Even Kathmandu is now essentially under siege and there is a de facto leadership vacuum in the country. Amazingly, those leaders who still have constitutional legitimacy, i.e., the monarchy and elected political leaders, have not really faced up to this fact and appear to remain in a state of denial. Instead, political leaders are busy fighting for power--among themselves, within their own party rank and file, or against the king and the royalists--oblivious to the fact that there is no longer any popular basis for their power. The same is also the case for the elite--the rich, the powerful, and the high-caste, of Nepali society who have not seen the grassroots reality and have not comprehended the plight of their fellow citizens.

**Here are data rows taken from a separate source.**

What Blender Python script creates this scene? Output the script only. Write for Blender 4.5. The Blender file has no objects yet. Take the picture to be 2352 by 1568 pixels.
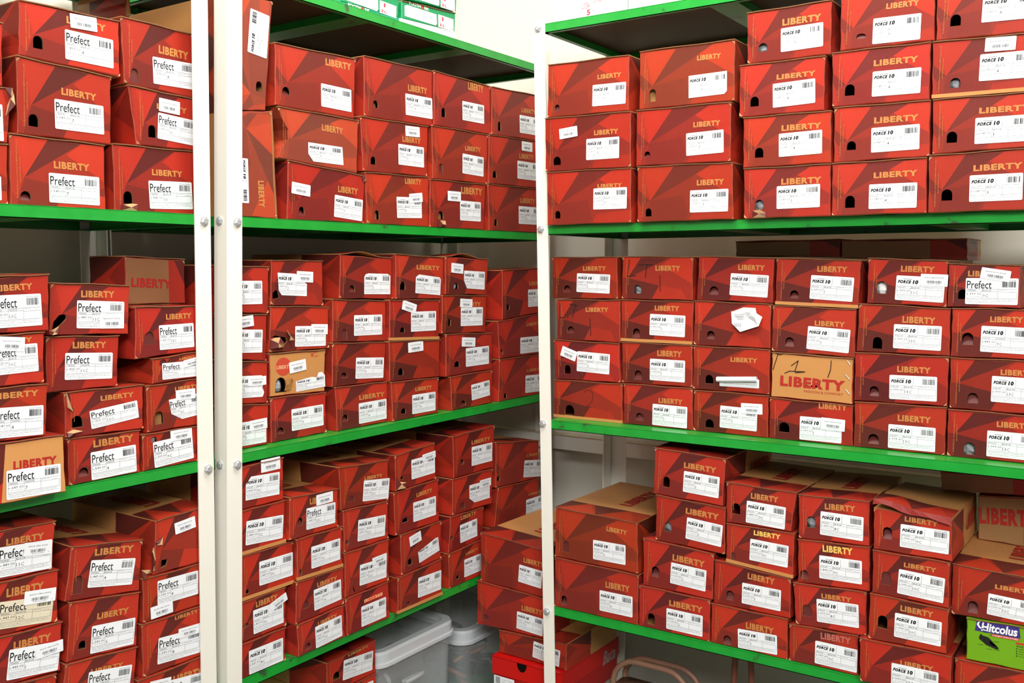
import bpy, math, random
from mathutils import Matrix, Vector
from mathutils.geometry import tessellate_polygon

sc = bpy.context.scene
COL = sc.collection
random.seed(7)

# ------------------------------------------------------------------ camera, world, lamps, exposure
CAM_Z = 1.36
def camera():
    yaw, pitch, roll = math.radians(34.576), math.radians(4.228), math.radians(-0.086)
    f = Vector((-math.sin(yaw) * math.cos(pitch), math.cos(yaw) * math.cos(pitch), -math.sin(pitch)))
    r = Vector((math.cos(yaw), math.sin(yaw), 0)); u = r.cross(f)
    r2 = math.cos(roll) * r + math.sin(roll) * u; u2 = -math.sin(roll) * r + math.cos(roll) * u
    cd = bpy.data.cameras.new('camera'); o = bpy.data.objects.new('camera', cd); COL.objects.link(o)
    m = Matrix((r2, u2, -f)).transposed().to_4x4(); m.translation = (0, 0, CAM_Z)
    o.matrix_world = m
    cd.sensor_width = 36; cd.lens = 2222.6 / 2352 * 36; cd.clip_start = .05
    sc.camera = o
camera()
sc.view_settings.view_transform = 'Standard'; sc.view_settings.look = 'None'
sc.view_settings.exposure = 0.0; sc.view_settings.gamma = 1; sc.view_settings.use_curve_mapping = False
W = bpy.data.worlds.new('room_ambient'); sc.world = W; W.use_nodes = True
W.node_tree.nodes['Background'].inputs[0].default_value = (1, .985, .95, 1)
W.node_tree.nodes['Background'].inputs[1].default_value = .19
def area(name, loc, target, sx, sy, watts, col=(1, .985, .96)):
    l = bpy.data.lights.new(name, 'AREA'); l.shape = 'RECTANGLE'; l.size = sx; l.size_y = sy; l.energy = watts; l.color = col
    o = bpy.data.objects.new(name, l); COL.objects.link(o); o.location = loc
    o.rotation_euler = (Vector(target) - Vector(loc)).to_track_quat('-Z', 'Y').to_euler()
area('ceiling_lamp_corner', (-.75, 1.15, 2.72), (-1.05, 1.5, 1.0), 1.2, .5, 30)
area('ceiling_lamp_behind', (.85, -.85, 2.7), (-.9, 1.2, .9), 1.6, 1.0, 134)

sc.cycles.adaptive_threshold = .04; sc.cycles.max_bounces = 4; sc.cycles.diffuse_bounces = 3; sc.cycles.glossy_bounces = 2; sc.cycles.transmission_bounces = 4; sc.cycles.transparent_max_bounces = 8
# ------------------------------------------------------------------ helpers
def lin(r, g, b):
    f = lambda c: (c / 255 / 12.92) if c / 255 <= .04045 else ((c / 255 + .055) / 1.055) ** 2.4
    return (f(r), f(g), f(b), 1)
MATS = {}
def mat(name, rgb, rough=.6, spec=.5, noise=0, nscale=20, bump=0, bscale=60, metal=0, info=False):
    if name in MATS: return MATS[name]
    m = bpy.data.materials.new(name); m.use_nodes = True; nt = m.node_tree; p = nt.nodes['Principled BSDF']
    p.inputs['Roughness'].default_value = rough; p.inputs['Metallic'].default_value = metal
    p.inputs['Specular IOR Level'].default_value = spec
    c = lin(*rgb); p.inputs['Base Color'].default_value = c
    if noise or bump:
        tc = nt.nodes.new('ShaderNodeTexCoord')
    if noise:
        n = nt.nodes.new('ShaderNodeTexNoise'); n.inputs['Scale'].default_value = nscale; n.inputs['Detail'].default_value = 4
        nt.links.new(tc.outputs['Object'], n.inputs['Vector'])
        mx = nt.nodes.new('ShaderNodeMix'); mx.data_type = 'RGBA'
        nt.links.new(n.outputs['Fac'], mx.inputs['Factor'])
        mx.inputs[6].default_value = (c[0] * (1 - noise), c[1] * (1 - noise), c[2] * (1 - noise), 1)
        mx.inputs[7].default_value = (min(1, c[0] * (1 + noise)), min(1, c[1] * (1 + noise)), min(1, c[2] * (1 + noise)), 1)
        nt.links.new(mx.outputs[2], p.inputs['Base Color'])
    if bump:
        n = nt.nodes.new('ShaderNodeTexNoise'); n.inputs['Scale'].default_value = bscale
        nt.links.new(tc.outputs['Object'], n.inputs['Vector'])
        b = nt.nodes.new('ShaderNodeBump'); b.inputs['Strength'].default_value = bump; b.inputs['Distance'].default_value = .002
        nt.links.new(n.outputs['Fac'], b.inputs['Height']); nt.links.new(b.outputs['Normal'], p.inputs['Normal'])
    MATS[name] = m; return m

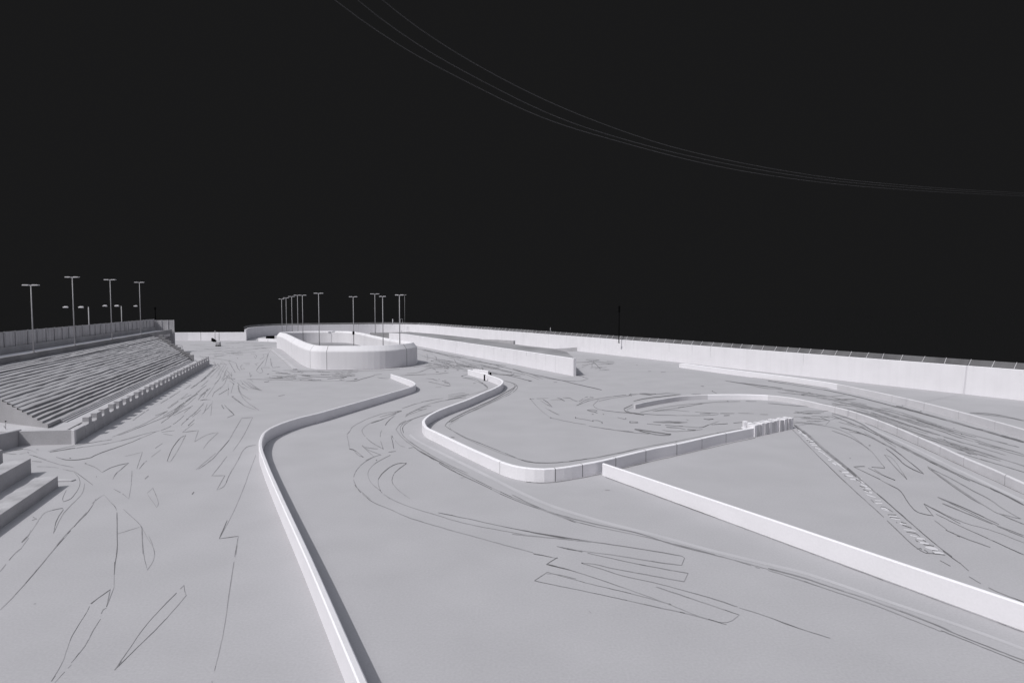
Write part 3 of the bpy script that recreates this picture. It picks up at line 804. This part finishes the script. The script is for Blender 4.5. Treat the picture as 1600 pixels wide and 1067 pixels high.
many('a', "905,592 928,573; 1200,688 1213,673; 1385,130 1400,155; 310,424 470,398; 1370,965 1420,850; 880,885 890,905; 530,495 540,496; 600,577 605,578", 0, 2.2, 0)
many('b', """540,0 330,240 130,480 0,610; 0,370 100,245 135,225; 730,0 735,240 715,330 712,470; 712,470 665,590 690,480 565,570 550,610 480,720 440,790 410,880 390,940 320,1055; 665,595 640,610 620,660;
628,665 580,740 535,830 490,885 445,940; 445,950 340,1065; 890,100 893,250 920,360 970,290 955,200 930,150; 1150,455 1025,580 905,710 820,835 715,985 810,890 935,770 1000,705 1065,635 1165,517 1155,500 1150,455;
1485,165 1470,260 1450,390 1420,590 1405,700 1380,830 1340,990; 1325,1050 1325,1066; 210,572 225,570; 135,190 180,150 190,110""", 1, 1.6)
many('b', "1370,165 1490,150; 565,570 690,482; 320,1055 345,1020; 715,985 760,930; 716,310 716,350", 0, 1.5, 0)
many('q', """380,1060 550,995; 490,1060 700,940 900,800 960,760 1000,700 1090,640; 580,1060 800,910; 630,1060 900,920; 560,960 700,860; 740,825 830,750; 740,830 880,770; 870,685 960,630; 930,640 1060,560; 920,790 970,760;
1090,720 1200,630; 1090,800 1210,630; 1040,810 1080,740; 1190,745 1310,655; 1170,795 1200,730; 920,1040 1060,870; 1060,1010 1100,900; 1150,1060 1170,850; 1390,620 1390,780; 1430,750 1470,610; 1335,905 1380,960 1475,1050;
1470,810 1600,910; 1530,640 1530,720 1600,810; 1260,770 1380,700; 1400,310 1450,390 1490,460; 1285,325 1290,340 1370,350; 1380,440 1440,510; 1000,850 1060,835 1150,840; 1220,540 1280,470; 1310,580 1400,500; 1000,240 1200,265 1380,290 1500,330;
1340,180 1440,200 1600,215; 940,130 1100,140 1300,120; 1160,160 1300,165; 1000,100 1200,110 1400,95; 1420,130 1600,150; 1360,60 1500,50 1600,40; 1500,330 1520,400 1560,440; 1590,350 1560,380 1580,420 1600,415""", 1, 1.3)
many('q', "1300,910 1320,950; 1430,545 1490,550; 1440,795 1470,795; 1480,460 1492,458; 1395,680 1398,700; 1430,505 1440,510; 1520,260 1525,270; 1455,205 1465,210; 1270,165 1280,166", 0, 2.4, 0)
many('r', """180,790 230,830 275,810 265,780 250,755 300,745 370,750; 180,790 200,760 300,640 370,520; 300,730 330,620 350,560; 380,620 390,720; 395,715 410,750 510,738; 0,690 90,690 90,705 30,705; 110,560 140,555 165,560 185,590 170,620 150,590;
160,700 210,685; 0,510 200,490 400,470; 0,415 300,400 510,405; 0,450 250,440 500,420; 50,910 360,915 650,920 700,930 1000,930 1300,935 1500,935 1600,910; 300,890 520,890 560,870 680,910 1000,915; 0,930 100,1020 240,1060; 60,940 150,1000 240,1065;
0,1020 60,1060; 400,790 560,830; 480,790 900,790 1100,790 1600,780; 700,840 1000,860 1200,850; 560,870 700,850 1000,880 1300,880; 260,570 330,560 360,540; 230,640 290,600 280,560; 40,800 60,780; 90,820 100,880 120,850""", 1, 1.3)
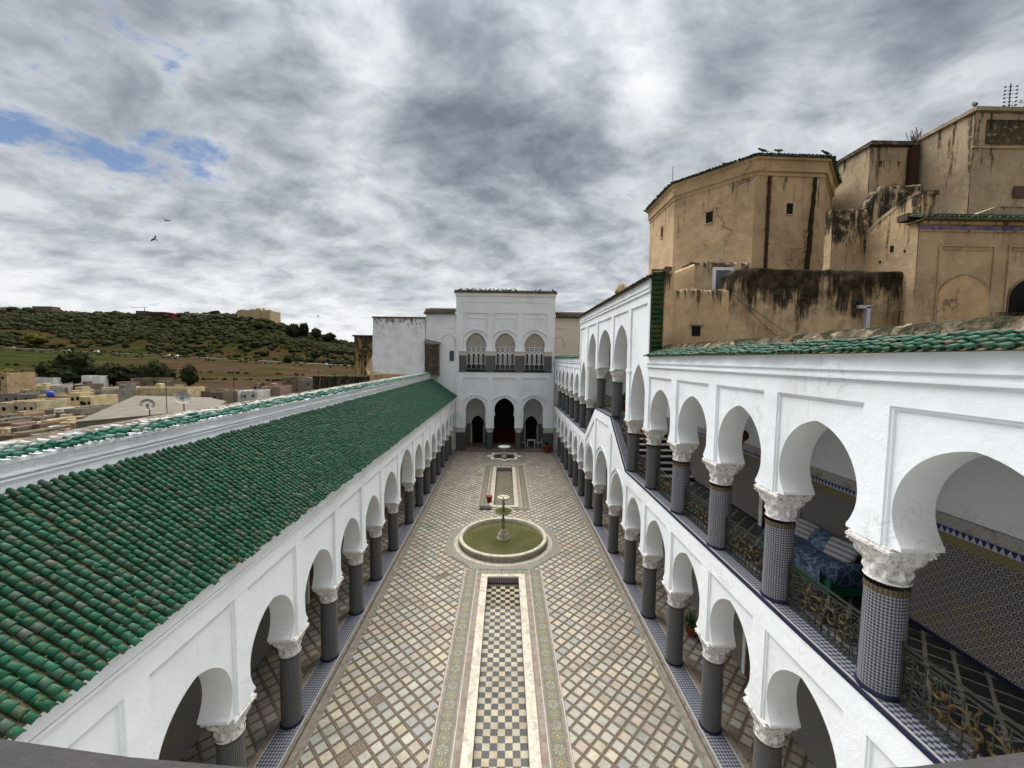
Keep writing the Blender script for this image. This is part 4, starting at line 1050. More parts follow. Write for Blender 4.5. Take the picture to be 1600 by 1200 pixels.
for (a, b, c) in ((-4.70, -1.42, -2.79), (-1.42, 1.42, 0.03), (1.42, 4.82, 2.89)):
    pass
bays = []
for (a, b, c) in ((-4.70, -1.42, -2.79), (-1.42, 1.46, 0.03), (1.46, 4.82, 2.89)):
    bays.append(dict(y0=a, y1=b, c=c, zsl=9.72, zsr=9.72, za=11.52, w1=.97, w0=.93, zt0=13.85, zt1=13.85, pt=13.40, p0=.22 if a > -4 else .66, p1=.22 if b < 4 else .72, hood=.30, hh=.10))
arcade(mb, mapP, bays, thick=0.75, rec=.11)
for (a, b, c) in ((-4.70, -1.42, -2.79), (-1.42, 1.46, 0.03), (1.46, 4.82, 2.89)):      # second, inner panel frame
    for s0, s1, z0, z1 in ((c-.98, c+.98, 12.90, 12.96), (c-.98, c-.93, 11.9, 12.90), (c+.93, c+.98, 11.9, 12.90)):
        mbox(mb, mapP, s0, s1, -.12, -.05, z0, z1)
mbox(mb, mapP, -4.70, 4.82, -.75, 0.0, 13.85, 14.0); mbox(mb, mapP, -4.70, 4.82, -.75, -.05, 14.0, 14.42)
mbox(mb, mapP, -4.70, -4.1, -.04, .0, 14.0, 14.42); mbox(mb, mapP, 4.2, 4.82, -.04, .0, 14.0, 14.42)
mbox(mb, mapP, -4.70, 4.82, -.75, 0.0, 14.42, 14.95); mbox(mb, mapP, -4.76, 4.88, -.75, .06, 14.95, 15.02); mbox(mb, mapP, -4.74, 4.86, -.75, .12, 15.02, 15.30)
# upper solid piers between windows (behind zellige dado) and body of the hall
for s0, s1 in ((-4.70, -3.76), (-1.82, -.94), (1.0, 1.92), (3.86, 4.82)): mbox(mb, mapP, s0, s1, -.75, -.005, 7.70, 9.72)
mb.box(-4.70, -4.5, 39.06, 46, 0, 15.2); mb.box(4.6, 4.82, 39.06, 46, 0, 15.2); mb.box(-4.5, 4.6, 45.8, 46, 0, 15.2); mb.box(-4.5, 4.6, 39.06, 45.8, 7.2, 7.5); mb.box(-4.5, 4.6, 39.06, 45.8, 15.0, 15.2)
mb.build('wall', ['white_plaster', 'soffit_plaster'], FH)
for s0, s1 in ((-4.42, -3.76), (-1.82, -.94), (1.0, 1.92), (3.86, 4.56)):
    mb = MB(); mbox(mb, mapP, s0, s1, -.70, .03, 7.705, 9.32); mb.build('pier_dado', 'zellige_column_grey', FH)
mb = MB(); mb.box(-4.55, 4.65, 38.25, 38.6, 7.70, 7.745); mb.build('ledge', 'dark_iron', FH)
# carved capital band pieces
for s0, s1 in ((-4.42, -3.74), (-1.84, -.92), (.98, 1.94), (3.84, 4.56)):
    q = MB(); N = 12; rows = []
    for k in range(6):
        u = k/5; row = []
        for j in range(N*3+1):
            s_ = s0+(s1-s0)*j/(N*3); row.append((s_, 38.3-(.02+.10*u**1.5+.035*abs(math.sin(j*1.05))*math.sin(math.pi*u)), 9.32+.38*u))
        rows.append(row)
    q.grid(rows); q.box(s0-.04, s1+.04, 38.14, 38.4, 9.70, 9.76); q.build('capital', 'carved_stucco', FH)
# lower columns and jamb pillars
SH_HALL = shaft_mesh(1.70, 0.33, ('zellige_column_grey', 'zellige_column_grey'))
capw = capital_mesh(0.52, 0.32, 0.42)
for x in (-1.42, 1.42):
    c = link('column', SH_HALL, FH, (x, 38.62, 0.12)); link('capital', capw, c, (0, 0, 1.70))
for a, b in ((-4.70, -3.80), (3.82, 4.82)):
    q = MB(); q.box(a, b, 38.24, 39.0, 0.0, 1.82); p = q.build('pillar', 'zellige_column_grey', FH)
    q = MB(); rows = []
    for k in range(6):
        u = k/5; rows.append([(a+(b-a)*j/36, 38.26-(.02+.06*u**1.5+.035*abs(math.sin(j*1.05))*math.sin(math.pi*u)), 1.82+.45*u) for j in range(37)])
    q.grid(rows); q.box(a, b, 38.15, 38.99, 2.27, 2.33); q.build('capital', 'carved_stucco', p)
# porch behind the arches
mb = MB(); 
def porch(s0, s1, door_c, dw, zd):
    pts = arch_pts(dw-.06, dw, 1.7, zd, 10, 0.0)
    for side in (-1, 1):
        Q = [(dw-.06, 0)]+pts
        for i in range(len(Q)-1):
            (wa, zA), (wb, zB) = Q[i], Q[i+1]
            e = s0 if side < 0 else s1
            if zB-zA > 1e-5: mb.face([(e, 41.3, zA), (door_c+side*wa, 41.3, zA), (door_c+side*wb, 41.3, zB), (e, 41.3, zB)])
            mb.face([(door_c+side*wa, 41.3, zA), (door_c+side*wa, 41.7, zA), (door_c+side*wb, 41.7, zB), (door_c+side*wb, 41.3, zB)])
    mb.face([(s0, 41.3, zd), (s1, 41.3, zd), (s1, 41.3, 7.2), (s0, 41.3, 7.2)])
porch(-4.5, -1.35, -2.8, .66, 3.05); porch(1.35, 4.6, 2.85, .66, 3.05)
mb.box(-1.36, -1.2, 39.06, 41.7, 0, 7.2); mb.box(1.2, 1.36, 39.06, 41.7, 0, 7.2)
mb.build('porch_wall', 'soffit_plaster', FH)
mb = MB()
for a, b in ((-4.5, -3.5), (-2.1, -1.36), (1.36, 2.15), (3.55, 4.6)): mb.box(a, b, 41.26, 41.298, 0, 2.2)
mb.build('dado', 'zellige_dado_far', FH)
mb = MB(); mb.box(-4.5, 4.6, 42.6, 42.7, 0, 7.2); mb.build('inner_wall', 'dark_wood', FH)
for x in (-2.8, 2.85):
    q = MB(); q.box(x-.66, x+.66, 41.72, 41.78, 0, 3.1); q.build('door', 'dark_void', FH)
q = MB(); q.box(-1.15, 1.15, 41.6, 41.7, 0, 1.5, 0); q.box(-1.15, 1.15, 41.62, 41.7, 1.5, 5.5, 1); q.build('door', ['red_cloth', 'dark_void'], FH)
q = MB(); q.box(-4.7, 4.82, 38.2, 45.5, -.2, .11); struct(q.build('hall_floor', 'band_stone'))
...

Even the monarchy, which has historically enjoyed strong popular support accompanied by religious reverence (Nepali kings are regarded as divine by the Hindu population of the country), appears to be on the verge of losing the people's trust. This is due mainly to a "palace coup" that dismissed an elected government, not just once but twice. As a result, the monarch has become just another "politician" the people cannot trust instead of a leader who can remain above corrupt power politics to guide the nation.

All this, including the leadership vacuum, stands to benefit the Maoists. But, the Maoists themselves are losing the much-needed popular support of the poor after nearly 10 years of bloody struggles without concrete results. And they are no longer united, having been plagued by internal bickering for power. As such, the risk of Nepal imploding, not unlike the case of Afghanistan, is increasing.

A difficult agenda

The poverty of South Asia is a strategic risk, because its roots are in the bad governance of nations' public policy and institutions. If unattended, this risk could potentially threaten the integrity of the region's nation-states, as seen in the case of Nepal.

Managing this risk seriously in South Asia means instituting good governance through reforms of the political process and institutions, as well as socioeconomic policies and institutions. That is easier said than done. Such reforms cannot begin nor yield fruits for the "masses" quickly enough unless a good measure of luck can be had in the emergence of strong political leaders of the right kind.

As such, the truly difficult issue facing the world today is neither the poverty nor the bad governance in South Asia or the rest of the developing world. The real hard issue is whether external interests of any kind--be they political diplomacy, development assistance or international business--can do anything at all. The question that needs answered is whether any external interests can influence, within sovereign developing nations, the emergence of positive political resolve among the citizenry, strong leadership of the right kind, and positive and an inclusive change process with popular support. And, if so, how?